Royal Burgh of Anstruther
Scottish Fisheries Museum, St Ayles, Harbourhead
Tel: 01333 310628
Open daily all year. Admission charge. Tearoom and shop.
An exceptional museum giving an insight of the Scottish fishing industry from its earliest days to the present. The sailing drifter ‘Reaper’, used to catch herring, is one of the fishing vessels conserved by the museum, as is the ‘Zulu’ boat The Research, a sailing ship based on an original African design. They are displayed in specially built galleries, one of which used to be a boatyard. The museum’s displays also include model boats, a reconstructed fisherman’s cottage and a collection of paintings on fishing themes.
A marriage lintel in a house on the corner of High Street and Rodger Street commemorates the wedding of Robert Alexander to Christian Anstruther in 1631. Robert represented the town in the Scots Parliament. Look out for other marriage lintels and carvings, such as a wheat sheaf, on Anstruther’s old buildings.

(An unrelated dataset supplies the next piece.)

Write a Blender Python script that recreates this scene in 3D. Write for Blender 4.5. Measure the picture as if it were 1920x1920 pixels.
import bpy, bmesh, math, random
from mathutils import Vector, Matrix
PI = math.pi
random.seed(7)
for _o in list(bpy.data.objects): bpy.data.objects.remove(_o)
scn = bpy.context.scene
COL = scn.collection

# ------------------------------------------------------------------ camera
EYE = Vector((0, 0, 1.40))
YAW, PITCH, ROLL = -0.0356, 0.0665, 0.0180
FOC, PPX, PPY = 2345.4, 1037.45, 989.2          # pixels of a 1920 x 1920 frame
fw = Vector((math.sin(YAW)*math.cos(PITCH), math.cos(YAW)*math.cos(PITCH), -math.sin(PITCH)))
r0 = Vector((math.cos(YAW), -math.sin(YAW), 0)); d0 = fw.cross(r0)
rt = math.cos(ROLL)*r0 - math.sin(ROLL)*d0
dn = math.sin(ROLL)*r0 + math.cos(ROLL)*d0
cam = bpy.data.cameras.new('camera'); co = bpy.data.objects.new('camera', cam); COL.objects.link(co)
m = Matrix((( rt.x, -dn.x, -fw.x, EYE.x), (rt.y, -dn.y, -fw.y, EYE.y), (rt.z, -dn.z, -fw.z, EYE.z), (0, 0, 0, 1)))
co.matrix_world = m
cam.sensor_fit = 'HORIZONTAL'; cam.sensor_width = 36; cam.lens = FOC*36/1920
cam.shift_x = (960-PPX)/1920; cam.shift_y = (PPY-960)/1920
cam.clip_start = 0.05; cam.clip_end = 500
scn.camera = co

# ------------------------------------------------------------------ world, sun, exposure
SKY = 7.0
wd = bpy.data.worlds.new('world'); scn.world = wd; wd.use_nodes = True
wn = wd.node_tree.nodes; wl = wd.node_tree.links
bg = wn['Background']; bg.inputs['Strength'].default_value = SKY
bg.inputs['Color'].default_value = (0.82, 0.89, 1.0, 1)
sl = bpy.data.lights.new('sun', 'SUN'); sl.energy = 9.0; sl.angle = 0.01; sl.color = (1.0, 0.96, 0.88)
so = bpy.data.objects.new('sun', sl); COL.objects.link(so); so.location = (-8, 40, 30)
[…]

Anstruther Easter’s anchor, Anstruther Wester’s three fishes and Kilrenny’s boat make up Anstruther’s coat of arms today. The mottos read By well-doing, poverty becomes rich and May the hook always hang in your favour.
John Keay, the captain of the China tea clipper Ariel, lived in West Anstruther. He famously raced another clipper, the Taeping, to make the fastest journey on the China run.
When Lieutenant Andrew Waid died in 1804, he left an endowment for a school for boys interested in joining the Navy. The school was eventually built in 1886, and today Waid Academy is the secondary school for the East Neuk.